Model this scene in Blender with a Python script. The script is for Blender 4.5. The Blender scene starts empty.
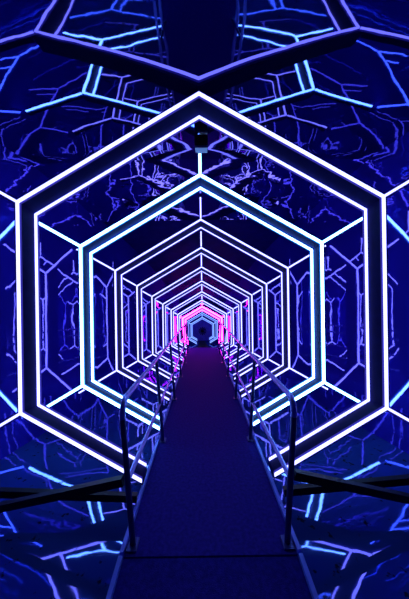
import bpy, bmesh, math, random
from mathutils import Vector, Matrix
random.seed(4)
S = bpy.context.scene
C = S.collection
K = 0.00844          # metres per unit (the first frame's plane)
Z1 = 2.11            # depth of the first frame
EYE = 1.8            # eye height of the camera

# ------------------------------------------------------------------ materials
def new_mat(name):
    m = bpy.data.materials.new(name); m.use_nodes = True
    nt = m.node_tree; nt.nodes.clear()
    return m, nt, nt.nodes.new('ShaderNodeOutputMaterial')

def principled(name, col, rough=0.5, metal=0.0, spec=0.5, noise=0.0, nscale=30.0, bump=0.0, bscale=60.0):
    m, nt, out = new_mat(name)
    p = nt.nodes.new('ShaderNodeBsdfPrincipled')
    p.inputs['Base Color'].default_value = (*col, 1)
    p.inputs['Roughness'].default_value = rough
    p.inputs['Metallic'].default_value = metal
    p.inputs['Specular IOR Level'].default_value = spec
    tc = nt.nodes.new('ShaderNodeTexCoord')
    if noise:
        n = nt.nodes.new('ShaderNodeTexNoise'); n.inputs['Scale'].default_value = nscale
        n.inputs['Detail'].default_value = 4
        nt.links.new(tc.outputs['Object'], n.inputs['Vector'])
        r = nt.nodes.new('ShaderNodeValToRGB')
        r.color_ramp.elements[0].position = .3; r.color_ramp.elements[1].position = .7
        r.color_ramp.elements[0].color = (*[c * (1 - noise) for c in col], 1)
        r.color_ramp.elements[1].color = (*[min(1, c * (1 + noise)) for c in col], 1)
        nt.links.new(n.outputs['Fac'], r.inputs['Fac'])
        nt.links.new(r.outputs['Color'], p.inputs['Base Color'])
    if bump:
        n = nt.nodes.new('ShaderNodeTexNoise'); n.inputs['Scale'].default_value = bscale
        nt.links.new(tc.outputs['Object'], n.inputs['Vector'])
        b = nt.nodes.new('ShaderNodeBump'); b.inputs['Strength'].default_value = bump
        b.inputs['Distance'].default_value = .01
        nt.links.new(n.outputs['Fac'], b.inputs['Height'])
        nt.links.new(b.outputs['Normal'], p.inputs['Normal'])
    nt.links.new(p.outputs[0], out.inputs[0])
    return m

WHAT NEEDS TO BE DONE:
Reproduce the whole listing above word for word, but not its pictures.

COMPLETED TASK:
Model this scene in Blender with a Python script. The script is for Blender 4.5. The Blender scene starts empty.
import bpy, bmesh, math, random
from mathutils import Vector, Matrix
random.seed(4)
S = bpy.context.scene
C = S.collection
K = 0.00844          # metres per unit (the first frame's plane)
Z1 = 2.11            # depth of the first frame
EYE = 1.8            # eye height of the camera

# ------------------------------------------------------------------ materials
def new_mat(name):
    m = bpy.data.materials.new(name); m.use_nodes = True
    nt = m.node_tree; nt.nodes.clear()
    return m, nt, nt.nodes.new('ShaderNodeOutputMaterial')

def principled(name, col, rough=0.5, metal=0.0, spec=0.5, noise=0.0, nscale=30.0, bump=0.0, bscale=60.0):
    m, nt, out = new_mat(name)
    p = nt.nodes.new('ShaderNodeBsdfPrincipled')
    p.inputs['Base Color'].default_value = (*col, 1)
    p.inputs['Roughness'].default_value = rough
    p.inputs['Metallic'].default_value = metal
    p.inputs['Specular IOR Level'].default_value = spec
    tc = nt.nodes.new('ShaderNodeTexCoord')
    if noise:
        n = nt.nodes.new('ShaderNodeTexNoise'); n.inputs['Scale'].default_value = nscale
        n.inputs['Detail'].default_value = 4
        nt.links.new(tc.outputs['Object'], n.inputs['Vector'])
        r = nt.nodes.new('ShaderNodeValToRGB')
        r.color_ramp.elements[0].position = .3; r.color_ramp.elements[1].position = .7
        r.color_ramp.elements[0].color = (*[c * (1 - noise) for c in col], 1)
        r.color_ramp.elements[1].color = (*[min(1, c * (1 + noise)) for c in col], 1)
        nt.links.new(n.outputs['Fac'], r.inputs['Fac'])
        nt.links.new(r.outputs['Color'], p.inputs['Base Color'])
    if bump:
        n = nt.nodes.new('ShaderNodeTexNoise'); n.inputs['Scale'].default_value = bscale
        nt.links.new(tc.outputs['Object'], n.inputs['Vector'])
        b = nt.nodes.new('ShaderNodeBump'); b.inputs['Strength'].default_value = bump
        b.inputs['Distance'].default_value = .01
        nt.links.new(n.outputs['Fac'], b.inputs['Height'])
        nt.links.new(b.outputs['Normal'], p.inputs['Normal'])
    nt.links.new(p.outputs[0], out.inputs[0])
    return m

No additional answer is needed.